En fait, on retrouve tout simplement l'effet décrit précédemment : l'exploration autour de la valeur moyenne est ridicule - avec un score "réel" d'environ 53%, le sondage descend au minimum à 52% et monte au maximum à 54.5%. Dans une série 23 sondages, 90% de mes simulations explorent l'intervalle 51%-55%, et une bonne fraction des sondages devraient même descendre à 50% et monter à 56%. On a donc en réalité dans le sondage IPSOS une marge d'erreur "effective" de 1 à 2% ici (à comparer avec les 3-4% annoncés sur le site); cela correspondrait à une population effective sondée d'au moins 2500 personnes. On parle beaucoup d'ajustements des scores au premier tour, mais à mon avis on voit très bien sur cet exemple que ces scores de deuxième tour semblent eux aussi très arrangés, malgré l'absence de vote Le Pen.

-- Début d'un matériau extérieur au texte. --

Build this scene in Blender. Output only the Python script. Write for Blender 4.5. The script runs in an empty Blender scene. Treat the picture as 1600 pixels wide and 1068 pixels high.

Peut-être les sondeurs ont-ils des super méthodes statistiques qu'ils nous cachent (pourquoi alors annoncer une marge d'erreur de 3% ?): cette série de sondages est complètement conforme à un score de 53% de Sarkozy; ce qui est juste très étrange est cette marge d'erreur complètement rabotée. Peut-être les échantillons ne sont-ils pas assez variés (après tout, peut-être les sondeurs ne sondent-ils réellement que 2500 personnes, toujours les mêmes - cela pourrait expliquer bien des choses...). Peut-être les sondeurs ont-ils aussi un flair extraordinaire qui leur permet de jauger en permanence l'opinion publique réelle. Peu importe; dans tous les cas, pour répondre à la question du titre, pour moi, il est clair qu'on peut estimer la plausibilité de ce genre de séries de sondages et s'apercevoir qu'il manque quelque chose pour expliquer le résultat.
(1) Notez d'ailleurs que les deux distributions ne sont pas complètement symétriques par rapport à 53; j'ai fait pas mal de tests et pense que c'est un effet de la discrétisation.